Premier manga à avoir connu le succès en France, Akira a collé une claque à nous autres, amateurs de bande dessinée de science fiction. Pour ma part, j’y ai découvert toute la puissance d’évocation du médium.
Otomo a su transcender le traumatisme de la bombe nucléaire en une histoire totalement délirante mais ô combien cohérente, à forte teneur émotionnelle. Y apparait en toile de fond le contexte politique et social du Japon des années 80, ses angoisses héritées d’Hiroshima et Nagasaki, la fuite en avant dans le développement des nouvelles technologies. La thématique principale du récit est proche des concepts de Biomécanique ou de « Nouvelle Chaire » chères à Giger et Cronenberg. Sans oublier l’esthétique steampunk du film Tetsuo de Shinya Tsukamoto. Katsuhiro Otomo dénonce les dérives du transhumanisme, qui tend à désincarner l’humain, le transformant en une mécanique incontrôlable… C’est la morale de cette histoire : se prendre pour Dieu et vouloir maitriser ce qui nous échappe n’est jamais sans conséquences. L’Histoire nous l’a démontré à maintes reprises…
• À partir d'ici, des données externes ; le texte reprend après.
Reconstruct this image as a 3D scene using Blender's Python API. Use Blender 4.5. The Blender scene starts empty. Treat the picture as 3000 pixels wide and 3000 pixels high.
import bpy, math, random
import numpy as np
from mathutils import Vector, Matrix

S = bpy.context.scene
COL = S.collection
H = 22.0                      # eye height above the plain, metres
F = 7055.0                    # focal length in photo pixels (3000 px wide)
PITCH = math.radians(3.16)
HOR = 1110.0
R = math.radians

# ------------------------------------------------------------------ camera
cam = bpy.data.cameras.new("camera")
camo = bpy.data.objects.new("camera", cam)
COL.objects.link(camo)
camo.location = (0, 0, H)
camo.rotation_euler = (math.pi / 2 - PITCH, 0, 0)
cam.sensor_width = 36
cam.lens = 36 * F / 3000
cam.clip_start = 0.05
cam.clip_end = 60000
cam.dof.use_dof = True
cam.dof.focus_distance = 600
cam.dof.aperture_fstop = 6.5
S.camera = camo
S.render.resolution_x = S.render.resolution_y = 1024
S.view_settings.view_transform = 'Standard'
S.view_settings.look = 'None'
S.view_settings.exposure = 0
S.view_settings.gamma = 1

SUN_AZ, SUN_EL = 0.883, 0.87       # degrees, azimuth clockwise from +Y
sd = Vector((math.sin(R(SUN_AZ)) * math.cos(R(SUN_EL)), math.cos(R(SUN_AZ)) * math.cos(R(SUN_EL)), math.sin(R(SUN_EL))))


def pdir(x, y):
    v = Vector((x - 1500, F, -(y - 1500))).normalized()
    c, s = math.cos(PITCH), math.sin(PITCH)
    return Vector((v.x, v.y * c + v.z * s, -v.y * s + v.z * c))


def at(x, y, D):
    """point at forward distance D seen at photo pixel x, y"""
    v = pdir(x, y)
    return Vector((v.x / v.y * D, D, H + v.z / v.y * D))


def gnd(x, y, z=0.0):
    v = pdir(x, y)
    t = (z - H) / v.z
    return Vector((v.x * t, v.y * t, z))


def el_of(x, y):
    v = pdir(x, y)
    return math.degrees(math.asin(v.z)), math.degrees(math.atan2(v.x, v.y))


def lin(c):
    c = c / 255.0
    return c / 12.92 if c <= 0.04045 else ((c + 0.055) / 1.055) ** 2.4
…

Arrêtons-nous sur la scène d’ouverture, qui annonce les grands axes du récit à venir : Les rapports entre Kaneda et Tetsuo. Le premier, chef incontesté de la bande, est le modèle du second, le frêle petit du groupe, qui subit l’infantilisation de ses camarades, de Kaneda en particulier ; Le choc, l’explosion de la collision, sur le site même de la première déflagration nucléaire, qui sera le point de départ des transformations et mutations de Tetsuo ; L’apparition énigmatique et la disparition spectrale du numéro 26, première rencontre avec un membre de la famille des mutants, et premier élément surnaturel d’une histoire qui en regorgera ; L’intervention pour le moins obscure des militaires, qui arrivent avec un temps d’avance sur les autorités « officielles ». Ce qui corrobore cette idée de complot…
Dans ce premier volume, apparaissent tous les tenants (Kaneda et Tetsuo, le colonel et ses sbires, Kay et son frère Ryu, Takashi, Masaru et Kiyoko, même Akira est évoqué…) et aboutissants (la quête d’une surhumanité, le despotisme des militaires, l’impuissance des scientifiques à contrôler leurs créations…) de cette histoire de dingue, qui annoncent de purs moments de délires narratifs et esthétiques. Influencé par les dessinateurs occidentaux (Moebius surtout), Otomo fait preuve d’une virtuosité graphique remarquable de dynamisme et de précision. Un sens du rythme dans ses séquences et mises en pages plutôt éloigné du manga traditionnel. Ce qui explique surement son succès auprès des lecteurs occidentaux de l’époque, pas encore habitués au vocabulaire du manga (peu d’ellipses, surabondance de tirets de mouvements…) et à sa lecture inversée.
Un chef d’œuvre qui n’a rien perdu de son intensité.